Exercise.
Say how many lines include the word "script". Reply with nothing but the number.

Records for this exercise.
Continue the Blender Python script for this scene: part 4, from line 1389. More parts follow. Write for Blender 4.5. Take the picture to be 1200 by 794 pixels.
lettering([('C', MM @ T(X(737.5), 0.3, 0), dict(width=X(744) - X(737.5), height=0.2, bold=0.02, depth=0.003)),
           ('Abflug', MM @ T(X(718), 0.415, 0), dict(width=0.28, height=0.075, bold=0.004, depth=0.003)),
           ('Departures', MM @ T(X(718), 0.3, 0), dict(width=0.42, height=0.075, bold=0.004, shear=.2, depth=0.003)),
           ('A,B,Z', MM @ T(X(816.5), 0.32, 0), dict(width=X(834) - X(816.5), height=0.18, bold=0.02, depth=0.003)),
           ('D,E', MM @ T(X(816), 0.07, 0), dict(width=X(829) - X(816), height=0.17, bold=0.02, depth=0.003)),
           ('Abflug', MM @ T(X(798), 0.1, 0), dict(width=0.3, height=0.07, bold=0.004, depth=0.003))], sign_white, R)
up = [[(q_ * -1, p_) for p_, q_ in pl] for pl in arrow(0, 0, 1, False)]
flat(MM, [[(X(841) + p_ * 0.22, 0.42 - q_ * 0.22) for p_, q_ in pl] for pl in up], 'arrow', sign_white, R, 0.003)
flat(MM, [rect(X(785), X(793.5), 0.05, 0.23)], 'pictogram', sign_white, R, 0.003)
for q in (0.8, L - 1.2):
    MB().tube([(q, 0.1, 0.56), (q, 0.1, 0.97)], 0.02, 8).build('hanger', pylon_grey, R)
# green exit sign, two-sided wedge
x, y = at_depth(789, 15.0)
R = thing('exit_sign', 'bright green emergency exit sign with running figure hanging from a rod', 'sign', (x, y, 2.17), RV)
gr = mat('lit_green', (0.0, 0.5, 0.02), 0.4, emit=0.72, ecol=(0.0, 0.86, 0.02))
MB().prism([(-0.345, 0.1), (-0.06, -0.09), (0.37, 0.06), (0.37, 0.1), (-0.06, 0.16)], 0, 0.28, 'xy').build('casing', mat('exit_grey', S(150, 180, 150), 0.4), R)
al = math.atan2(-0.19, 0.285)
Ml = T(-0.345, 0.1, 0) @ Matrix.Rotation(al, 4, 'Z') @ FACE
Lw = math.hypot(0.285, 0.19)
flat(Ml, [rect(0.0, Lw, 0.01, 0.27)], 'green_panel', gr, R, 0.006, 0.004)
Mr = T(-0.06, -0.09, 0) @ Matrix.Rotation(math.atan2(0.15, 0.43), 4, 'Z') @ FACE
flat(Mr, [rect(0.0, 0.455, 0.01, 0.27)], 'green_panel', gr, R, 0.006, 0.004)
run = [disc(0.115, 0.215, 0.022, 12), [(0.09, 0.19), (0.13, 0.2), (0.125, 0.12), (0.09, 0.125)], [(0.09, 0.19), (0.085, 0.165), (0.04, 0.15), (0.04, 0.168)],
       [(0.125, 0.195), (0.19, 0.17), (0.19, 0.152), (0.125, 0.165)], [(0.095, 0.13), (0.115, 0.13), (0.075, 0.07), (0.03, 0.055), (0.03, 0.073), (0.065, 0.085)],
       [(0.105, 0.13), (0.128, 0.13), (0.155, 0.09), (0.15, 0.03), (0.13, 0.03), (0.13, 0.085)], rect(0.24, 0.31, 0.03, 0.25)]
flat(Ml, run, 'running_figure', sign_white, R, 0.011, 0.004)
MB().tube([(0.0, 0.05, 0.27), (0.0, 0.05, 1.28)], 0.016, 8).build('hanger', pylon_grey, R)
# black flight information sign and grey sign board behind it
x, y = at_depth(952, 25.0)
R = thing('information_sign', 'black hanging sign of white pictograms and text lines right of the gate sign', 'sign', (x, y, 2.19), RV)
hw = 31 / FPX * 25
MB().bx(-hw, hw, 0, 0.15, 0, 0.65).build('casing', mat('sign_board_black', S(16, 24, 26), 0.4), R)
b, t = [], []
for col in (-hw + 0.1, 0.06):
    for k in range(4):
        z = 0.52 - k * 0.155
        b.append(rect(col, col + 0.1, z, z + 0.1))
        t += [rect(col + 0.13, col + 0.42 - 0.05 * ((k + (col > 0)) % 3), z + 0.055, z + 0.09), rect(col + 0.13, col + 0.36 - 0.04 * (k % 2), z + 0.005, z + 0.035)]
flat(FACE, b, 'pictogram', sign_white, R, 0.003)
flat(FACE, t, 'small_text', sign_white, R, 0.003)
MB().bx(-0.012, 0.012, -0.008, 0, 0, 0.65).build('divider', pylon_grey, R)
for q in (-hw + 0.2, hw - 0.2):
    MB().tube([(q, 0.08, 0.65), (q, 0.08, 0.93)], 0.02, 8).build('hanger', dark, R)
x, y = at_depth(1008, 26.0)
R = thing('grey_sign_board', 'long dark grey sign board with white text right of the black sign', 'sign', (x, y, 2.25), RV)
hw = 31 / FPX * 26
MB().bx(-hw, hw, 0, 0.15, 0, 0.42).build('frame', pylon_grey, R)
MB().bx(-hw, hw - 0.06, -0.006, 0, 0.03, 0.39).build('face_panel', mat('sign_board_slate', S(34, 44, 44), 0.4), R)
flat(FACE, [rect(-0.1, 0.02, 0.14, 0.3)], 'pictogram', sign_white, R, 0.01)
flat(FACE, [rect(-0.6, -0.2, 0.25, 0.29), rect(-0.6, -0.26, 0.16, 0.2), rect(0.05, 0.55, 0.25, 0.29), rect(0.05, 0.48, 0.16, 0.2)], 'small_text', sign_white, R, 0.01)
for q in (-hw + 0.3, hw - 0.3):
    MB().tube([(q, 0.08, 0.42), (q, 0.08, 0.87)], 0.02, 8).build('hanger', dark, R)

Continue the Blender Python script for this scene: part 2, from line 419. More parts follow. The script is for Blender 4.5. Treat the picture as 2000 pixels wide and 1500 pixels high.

Problem solution.
2